As human beings we have tremendous potential. Man has the ability to be the best of creation and also the worst.

It is through our choices that we determine our fate. In the Quran we are told that every bad action you do, facilitates further bad actions and sins.

So every good deed you do opens that door for other good deeds, but when you start to sin, you not only increase in sins, but you take others with you and your sins start to not seem so bad.

We have to look after our bodies and souls and protect them from harm. Everything we do to harm our bodies – smoking and drinking also has an impact on our souls.

If we make mistakes it’s not the end of the world. Even when Malcolm is at his lowest, he is not beyond redemption. It is up to us to evaluate ourselves and see where there is room for improvement.

In Islam we are taught the importance of having ‘good’ company, because it is like being surrounded by fragrance or stench, whatever you surround yourself with will inevitably permeate from you.

And similarly we are told that we have to encourage good in others and discourage bad. It’s not acceptable to close our eyes and let bad things happen around us.

We are taught to fight oppression even if the perpetrators are Muslims. We are told to stand up for the rights of others and not to allow ourselves to be treated unfairly.

All are equal – Islam advocates social justice. It is not just a matter of race, because we know in Islam that we have all been in created equal, but it is also the obligation of the well off to look after the poor.

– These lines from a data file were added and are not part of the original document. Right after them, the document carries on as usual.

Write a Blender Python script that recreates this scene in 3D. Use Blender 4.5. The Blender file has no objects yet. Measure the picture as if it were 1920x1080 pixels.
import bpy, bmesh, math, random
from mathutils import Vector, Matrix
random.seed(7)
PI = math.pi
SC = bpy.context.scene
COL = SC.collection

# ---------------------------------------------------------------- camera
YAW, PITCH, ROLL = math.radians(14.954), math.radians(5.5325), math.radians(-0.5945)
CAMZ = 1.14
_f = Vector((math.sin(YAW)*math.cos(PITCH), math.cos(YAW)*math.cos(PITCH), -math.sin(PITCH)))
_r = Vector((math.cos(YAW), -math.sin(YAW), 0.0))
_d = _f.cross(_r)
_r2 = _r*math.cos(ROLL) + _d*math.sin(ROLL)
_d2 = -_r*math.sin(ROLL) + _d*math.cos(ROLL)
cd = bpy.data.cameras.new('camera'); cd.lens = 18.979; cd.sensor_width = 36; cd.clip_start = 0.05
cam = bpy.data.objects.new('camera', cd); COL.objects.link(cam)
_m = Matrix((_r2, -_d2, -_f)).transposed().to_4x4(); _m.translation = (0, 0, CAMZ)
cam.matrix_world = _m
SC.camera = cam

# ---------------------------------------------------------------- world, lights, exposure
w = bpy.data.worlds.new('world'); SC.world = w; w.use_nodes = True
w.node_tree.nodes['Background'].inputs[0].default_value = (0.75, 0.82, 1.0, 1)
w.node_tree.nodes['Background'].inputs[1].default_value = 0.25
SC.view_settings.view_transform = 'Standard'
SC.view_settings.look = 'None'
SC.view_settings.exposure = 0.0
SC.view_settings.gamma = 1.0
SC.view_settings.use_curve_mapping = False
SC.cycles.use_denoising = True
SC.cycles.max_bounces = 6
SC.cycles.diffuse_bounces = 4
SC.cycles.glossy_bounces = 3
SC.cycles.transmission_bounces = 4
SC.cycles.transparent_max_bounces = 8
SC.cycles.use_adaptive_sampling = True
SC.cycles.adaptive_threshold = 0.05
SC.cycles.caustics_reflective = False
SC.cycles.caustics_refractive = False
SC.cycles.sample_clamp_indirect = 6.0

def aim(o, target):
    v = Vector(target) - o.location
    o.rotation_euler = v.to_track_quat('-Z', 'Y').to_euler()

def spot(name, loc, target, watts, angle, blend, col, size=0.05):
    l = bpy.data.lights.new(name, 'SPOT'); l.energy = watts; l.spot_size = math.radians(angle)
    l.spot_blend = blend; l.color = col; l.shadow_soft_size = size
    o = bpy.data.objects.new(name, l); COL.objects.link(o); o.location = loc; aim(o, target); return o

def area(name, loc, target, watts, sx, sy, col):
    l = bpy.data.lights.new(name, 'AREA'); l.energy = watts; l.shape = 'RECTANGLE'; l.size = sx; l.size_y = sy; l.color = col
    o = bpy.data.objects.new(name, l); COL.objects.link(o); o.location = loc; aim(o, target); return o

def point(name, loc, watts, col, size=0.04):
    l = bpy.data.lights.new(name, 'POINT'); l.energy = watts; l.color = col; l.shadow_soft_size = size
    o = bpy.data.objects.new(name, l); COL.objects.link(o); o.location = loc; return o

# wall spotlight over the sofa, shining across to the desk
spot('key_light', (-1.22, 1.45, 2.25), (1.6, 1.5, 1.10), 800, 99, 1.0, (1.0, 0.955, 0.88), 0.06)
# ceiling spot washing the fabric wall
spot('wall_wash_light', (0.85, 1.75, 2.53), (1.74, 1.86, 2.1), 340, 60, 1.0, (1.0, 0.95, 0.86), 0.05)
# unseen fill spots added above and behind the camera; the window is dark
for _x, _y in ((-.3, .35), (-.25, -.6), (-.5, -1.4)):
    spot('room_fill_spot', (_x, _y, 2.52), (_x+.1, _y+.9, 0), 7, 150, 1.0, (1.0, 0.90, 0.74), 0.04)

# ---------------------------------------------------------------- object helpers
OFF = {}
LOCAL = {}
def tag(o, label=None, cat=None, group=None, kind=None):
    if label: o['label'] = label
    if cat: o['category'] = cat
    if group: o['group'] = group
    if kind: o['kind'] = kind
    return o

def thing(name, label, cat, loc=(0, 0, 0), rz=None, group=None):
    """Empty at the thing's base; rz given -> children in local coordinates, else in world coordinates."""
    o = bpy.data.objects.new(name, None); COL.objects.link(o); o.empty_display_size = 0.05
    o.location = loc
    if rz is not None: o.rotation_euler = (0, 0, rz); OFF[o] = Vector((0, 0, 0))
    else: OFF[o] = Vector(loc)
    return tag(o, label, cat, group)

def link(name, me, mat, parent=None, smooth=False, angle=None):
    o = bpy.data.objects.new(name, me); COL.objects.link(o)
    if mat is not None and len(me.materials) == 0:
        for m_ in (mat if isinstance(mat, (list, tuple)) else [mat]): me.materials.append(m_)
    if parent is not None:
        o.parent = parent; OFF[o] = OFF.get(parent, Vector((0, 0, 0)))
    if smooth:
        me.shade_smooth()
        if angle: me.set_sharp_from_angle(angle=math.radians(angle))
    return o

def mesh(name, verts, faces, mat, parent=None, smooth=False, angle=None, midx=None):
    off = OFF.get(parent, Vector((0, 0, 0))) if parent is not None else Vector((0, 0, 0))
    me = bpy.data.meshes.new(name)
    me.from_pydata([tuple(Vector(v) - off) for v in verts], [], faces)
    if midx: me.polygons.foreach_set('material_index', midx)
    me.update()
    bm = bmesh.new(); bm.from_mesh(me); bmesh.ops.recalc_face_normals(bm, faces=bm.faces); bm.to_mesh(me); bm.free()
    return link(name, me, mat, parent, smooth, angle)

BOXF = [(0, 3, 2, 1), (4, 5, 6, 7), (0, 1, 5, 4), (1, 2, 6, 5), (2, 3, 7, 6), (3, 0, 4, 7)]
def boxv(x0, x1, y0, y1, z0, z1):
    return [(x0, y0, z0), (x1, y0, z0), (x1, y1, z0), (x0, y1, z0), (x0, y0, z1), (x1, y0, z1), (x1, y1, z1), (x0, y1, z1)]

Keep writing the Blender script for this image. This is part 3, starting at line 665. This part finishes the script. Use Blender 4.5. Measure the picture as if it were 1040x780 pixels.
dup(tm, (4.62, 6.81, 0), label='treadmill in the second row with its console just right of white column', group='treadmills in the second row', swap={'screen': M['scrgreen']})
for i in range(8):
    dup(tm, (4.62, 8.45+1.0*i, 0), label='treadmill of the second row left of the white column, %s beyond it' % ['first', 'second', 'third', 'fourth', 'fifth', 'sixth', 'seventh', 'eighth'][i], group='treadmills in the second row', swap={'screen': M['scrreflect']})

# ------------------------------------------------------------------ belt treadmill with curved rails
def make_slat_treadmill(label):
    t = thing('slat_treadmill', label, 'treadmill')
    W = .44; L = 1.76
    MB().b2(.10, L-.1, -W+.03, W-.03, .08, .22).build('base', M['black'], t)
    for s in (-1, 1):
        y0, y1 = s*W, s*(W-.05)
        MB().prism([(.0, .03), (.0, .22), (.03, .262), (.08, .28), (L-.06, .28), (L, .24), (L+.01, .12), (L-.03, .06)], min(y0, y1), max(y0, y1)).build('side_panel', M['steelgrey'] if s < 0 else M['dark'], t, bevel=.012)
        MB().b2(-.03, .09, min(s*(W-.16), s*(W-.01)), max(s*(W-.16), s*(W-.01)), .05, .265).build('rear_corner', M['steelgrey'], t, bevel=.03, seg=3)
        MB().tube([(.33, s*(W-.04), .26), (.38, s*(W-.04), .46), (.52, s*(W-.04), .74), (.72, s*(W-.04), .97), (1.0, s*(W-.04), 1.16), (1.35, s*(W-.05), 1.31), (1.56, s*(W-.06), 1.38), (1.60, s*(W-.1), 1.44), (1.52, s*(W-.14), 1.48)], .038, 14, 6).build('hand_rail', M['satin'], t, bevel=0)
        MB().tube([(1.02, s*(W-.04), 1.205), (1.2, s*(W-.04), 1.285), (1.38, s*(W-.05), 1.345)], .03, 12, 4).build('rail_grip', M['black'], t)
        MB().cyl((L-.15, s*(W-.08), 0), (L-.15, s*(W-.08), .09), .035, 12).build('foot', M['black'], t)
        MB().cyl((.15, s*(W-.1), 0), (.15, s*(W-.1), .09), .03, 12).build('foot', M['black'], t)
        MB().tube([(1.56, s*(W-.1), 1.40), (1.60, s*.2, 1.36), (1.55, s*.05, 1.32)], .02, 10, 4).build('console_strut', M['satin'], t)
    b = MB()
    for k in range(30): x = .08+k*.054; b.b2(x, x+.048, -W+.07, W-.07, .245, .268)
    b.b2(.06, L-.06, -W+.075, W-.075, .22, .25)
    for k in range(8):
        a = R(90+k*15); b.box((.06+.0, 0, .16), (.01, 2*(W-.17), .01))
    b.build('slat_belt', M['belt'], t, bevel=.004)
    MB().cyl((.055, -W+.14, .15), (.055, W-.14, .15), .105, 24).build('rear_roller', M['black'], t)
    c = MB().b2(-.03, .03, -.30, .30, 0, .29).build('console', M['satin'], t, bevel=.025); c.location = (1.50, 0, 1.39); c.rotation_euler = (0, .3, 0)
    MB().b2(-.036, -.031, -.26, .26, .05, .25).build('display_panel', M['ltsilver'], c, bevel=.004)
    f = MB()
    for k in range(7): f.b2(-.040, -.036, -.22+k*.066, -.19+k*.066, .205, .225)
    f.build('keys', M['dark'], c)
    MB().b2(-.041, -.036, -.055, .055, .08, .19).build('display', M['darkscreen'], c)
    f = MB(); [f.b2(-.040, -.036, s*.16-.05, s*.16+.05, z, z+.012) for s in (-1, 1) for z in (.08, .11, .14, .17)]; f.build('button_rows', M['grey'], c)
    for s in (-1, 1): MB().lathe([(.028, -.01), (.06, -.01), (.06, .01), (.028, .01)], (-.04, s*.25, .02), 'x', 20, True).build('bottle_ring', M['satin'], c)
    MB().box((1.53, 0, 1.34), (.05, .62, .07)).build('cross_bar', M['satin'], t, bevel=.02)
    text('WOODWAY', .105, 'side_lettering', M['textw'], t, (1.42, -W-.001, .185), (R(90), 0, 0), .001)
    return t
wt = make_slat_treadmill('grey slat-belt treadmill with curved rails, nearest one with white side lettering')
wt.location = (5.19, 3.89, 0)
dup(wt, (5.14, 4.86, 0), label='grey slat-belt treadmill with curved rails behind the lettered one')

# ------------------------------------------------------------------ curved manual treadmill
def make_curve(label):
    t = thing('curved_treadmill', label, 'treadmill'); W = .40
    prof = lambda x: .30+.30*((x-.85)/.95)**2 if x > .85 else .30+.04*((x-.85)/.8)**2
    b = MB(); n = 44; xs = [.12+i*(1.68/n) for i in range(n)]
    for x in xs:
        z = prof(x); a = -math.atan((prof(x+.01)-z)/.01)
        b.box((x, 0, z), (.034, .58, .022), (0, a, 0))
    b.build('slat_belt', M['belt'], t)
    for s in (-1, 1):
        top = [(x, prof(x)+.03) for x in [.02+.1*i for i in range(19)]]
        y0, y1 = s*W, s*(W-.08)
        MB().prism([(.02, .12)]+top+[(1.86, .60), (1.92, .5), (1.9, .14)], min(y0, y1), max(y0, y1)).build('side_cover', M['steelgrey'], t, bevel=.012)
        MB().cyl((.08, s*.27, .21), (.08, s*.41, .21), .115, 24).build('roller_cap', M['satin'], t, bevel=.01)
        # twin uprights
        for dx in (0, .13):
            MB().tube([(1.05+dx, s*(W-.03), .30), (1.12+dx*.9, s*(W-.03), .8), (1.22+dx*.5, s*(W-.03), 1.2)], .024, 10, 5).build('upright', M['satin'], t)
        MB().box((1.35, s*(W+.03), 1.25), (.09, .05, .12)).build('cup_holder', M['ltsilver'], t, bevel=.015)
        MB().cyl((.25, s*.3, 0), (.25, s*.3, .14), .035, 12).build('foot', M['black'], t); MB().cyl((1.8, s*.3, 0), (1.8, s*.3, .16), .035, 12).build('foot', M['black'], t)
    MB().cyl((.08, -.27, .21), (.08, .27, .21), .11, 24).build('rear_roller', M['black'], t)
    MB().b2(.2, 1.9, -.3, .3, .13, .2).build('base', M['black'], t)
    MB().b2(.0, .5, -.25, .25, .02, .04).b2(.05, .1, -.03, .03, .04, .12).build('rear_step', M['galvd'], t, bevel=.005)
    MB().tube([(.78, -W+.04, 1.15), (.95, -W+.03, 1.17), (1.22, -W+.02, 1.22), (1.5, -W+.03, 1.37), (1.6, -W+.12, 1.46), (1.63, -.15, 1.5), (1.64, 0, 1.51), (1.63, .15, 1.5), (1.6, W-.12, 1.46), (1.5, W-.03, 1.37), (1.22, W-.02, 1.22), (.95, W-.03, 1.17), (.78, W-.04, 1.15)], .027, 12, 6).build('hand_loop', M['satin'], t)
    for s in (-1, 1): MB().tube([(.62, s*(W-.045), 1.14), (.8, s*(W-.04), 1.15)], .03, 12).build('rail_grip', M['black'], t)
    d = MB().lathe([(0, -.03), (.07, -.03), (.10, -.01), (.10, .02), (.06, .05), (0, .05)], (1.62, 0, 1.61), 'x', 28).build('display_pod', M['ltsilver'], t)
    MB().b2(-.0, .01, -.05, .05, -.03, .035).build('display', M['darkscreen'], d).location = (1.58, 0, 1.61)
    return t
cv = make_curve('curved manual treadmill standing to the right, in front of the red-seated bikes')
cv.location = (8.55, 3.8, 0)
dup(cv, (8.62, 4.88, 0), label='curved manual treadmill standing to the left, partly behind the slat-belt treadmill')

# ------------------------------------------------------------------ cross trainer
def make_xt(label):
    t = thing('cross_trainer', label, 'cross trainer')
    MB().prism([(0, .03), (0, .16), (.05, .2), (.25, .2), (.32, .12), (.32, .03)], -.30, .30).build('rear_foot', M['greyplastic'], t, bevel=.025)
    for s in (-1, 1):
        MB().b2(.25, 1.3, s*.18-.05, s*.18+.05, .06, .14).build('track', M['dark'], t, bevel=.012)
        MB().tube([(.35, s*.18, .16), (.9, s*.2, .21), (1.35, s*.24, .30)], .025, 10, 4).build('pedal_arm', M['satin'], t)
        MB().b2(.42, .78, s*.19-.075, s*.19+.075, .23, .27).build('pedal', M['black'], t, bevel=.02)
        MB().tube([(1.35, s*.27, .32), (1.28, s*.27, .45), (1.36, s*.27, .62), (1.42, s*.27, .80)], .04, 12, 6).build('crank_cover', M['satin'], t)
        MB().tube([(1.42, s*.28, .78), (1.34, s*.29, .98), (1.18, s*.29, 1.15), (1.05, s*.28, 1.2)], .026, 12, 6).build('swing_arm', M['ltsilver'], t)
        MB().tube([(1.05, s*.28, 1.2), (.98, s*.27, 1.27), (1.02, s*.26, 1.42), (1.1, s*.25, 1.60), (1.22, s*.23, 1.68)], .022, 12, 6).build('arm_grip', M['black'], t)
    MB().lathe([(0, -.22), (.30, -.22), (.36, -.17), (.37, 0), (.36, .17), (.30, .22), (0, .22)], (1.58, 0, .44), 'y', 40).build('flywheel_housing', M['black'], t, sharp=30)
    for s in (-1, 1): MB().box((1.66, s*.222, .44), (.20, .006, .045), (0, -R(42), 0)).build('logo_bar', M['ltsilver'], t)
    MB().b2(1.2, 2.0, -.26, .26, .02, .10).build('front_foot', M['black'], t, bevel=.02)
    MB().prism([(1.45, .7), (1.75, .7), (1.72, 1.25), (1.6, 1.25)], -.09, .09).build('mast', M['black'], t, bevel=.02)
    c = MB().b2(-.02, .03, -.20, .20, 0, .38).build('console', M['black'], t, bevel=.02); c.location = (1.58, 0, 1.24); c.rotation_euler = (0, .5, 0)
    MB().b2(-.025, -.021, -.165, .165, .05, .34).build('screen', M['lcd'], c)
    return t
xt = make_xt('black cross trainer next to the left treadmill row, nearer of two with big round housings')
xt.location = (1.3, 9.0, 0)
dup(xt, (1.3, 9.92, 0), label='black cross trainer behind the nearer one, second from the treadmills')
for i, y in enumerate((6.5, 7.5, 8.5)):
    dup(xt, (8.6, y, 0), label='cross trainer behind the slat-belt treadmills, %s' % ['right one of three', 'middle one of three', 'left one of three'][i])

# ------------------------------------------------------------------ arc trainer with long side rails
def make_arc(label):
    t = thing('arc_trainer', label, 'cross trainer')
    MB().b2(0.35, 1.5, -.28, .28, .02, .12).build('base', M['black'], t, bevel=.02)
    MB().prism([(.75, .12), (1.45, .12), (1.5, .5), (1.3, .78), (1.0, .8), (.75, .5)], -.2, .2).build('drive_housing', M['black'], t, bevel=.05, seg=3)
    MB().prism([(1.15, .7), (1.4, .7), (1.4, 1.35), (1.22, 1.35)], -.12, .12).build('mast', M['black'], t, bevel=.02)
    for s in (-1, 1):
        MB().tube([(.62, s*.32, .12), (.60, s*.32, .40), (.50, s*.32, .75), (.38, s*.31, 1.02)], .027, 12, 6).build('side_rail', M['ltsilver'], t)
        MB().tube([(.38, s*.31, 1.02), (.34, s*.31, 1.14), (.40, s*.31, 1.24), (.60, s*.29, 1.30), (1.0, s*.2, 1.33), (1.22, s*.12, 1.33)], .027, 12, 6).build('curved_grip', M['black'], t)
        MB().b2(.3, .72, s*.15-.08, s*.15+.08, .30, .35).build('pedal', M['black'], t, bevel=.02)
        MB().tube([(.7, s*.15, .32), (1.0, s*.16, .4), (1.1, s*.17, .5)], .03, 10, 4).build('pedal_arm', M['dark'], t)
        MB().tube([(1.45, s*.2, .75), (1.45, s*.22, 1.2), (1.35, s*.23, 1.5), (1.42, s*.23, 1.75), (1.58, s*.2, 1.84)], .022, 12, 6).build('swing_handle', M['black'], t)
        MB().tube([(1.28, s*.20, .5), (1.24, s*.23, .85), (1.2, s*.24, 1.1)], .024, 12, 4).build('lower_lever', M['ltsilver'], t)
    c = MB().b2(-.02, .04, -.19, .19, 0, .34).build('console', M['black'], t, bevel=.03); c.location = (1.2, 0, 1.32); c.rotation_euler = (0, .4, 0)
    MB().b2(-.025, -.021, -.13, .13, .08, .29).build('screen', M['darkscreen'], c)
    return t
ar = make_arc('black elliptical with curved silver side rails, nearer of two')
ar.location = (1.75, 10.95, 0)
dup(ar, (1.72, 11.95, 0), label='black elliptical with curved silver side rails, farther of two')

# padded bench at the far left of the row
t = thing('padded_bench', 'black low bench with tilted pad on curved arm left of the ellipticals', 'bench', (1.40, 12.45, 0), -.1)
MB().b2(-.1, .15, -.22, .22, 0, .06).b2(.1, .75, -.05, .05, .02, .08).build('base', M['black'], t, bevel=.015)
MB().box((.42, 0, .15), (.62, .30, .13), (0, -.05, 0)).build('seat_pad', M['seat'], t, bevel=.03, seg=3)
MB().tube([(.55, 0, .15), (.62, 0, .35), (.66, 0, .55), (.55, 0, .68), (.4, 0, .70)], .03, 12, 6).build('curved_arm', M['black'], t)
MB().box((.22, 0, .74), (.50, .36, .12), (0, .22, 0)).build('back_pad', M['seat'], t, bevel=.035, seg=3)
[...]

Non-violence – Islam is a religion of peace. There were times in his life when Malcolm X advocated violence but in Islam there is no justification for using violence against innocent people at any time. You are allowed to defend yourself, but not to attack anyone.

Even today, we have organisations like the Nation of Islam which try to hijack Islam and create the impression that Islam is violent. But that is completely against the spirit of it.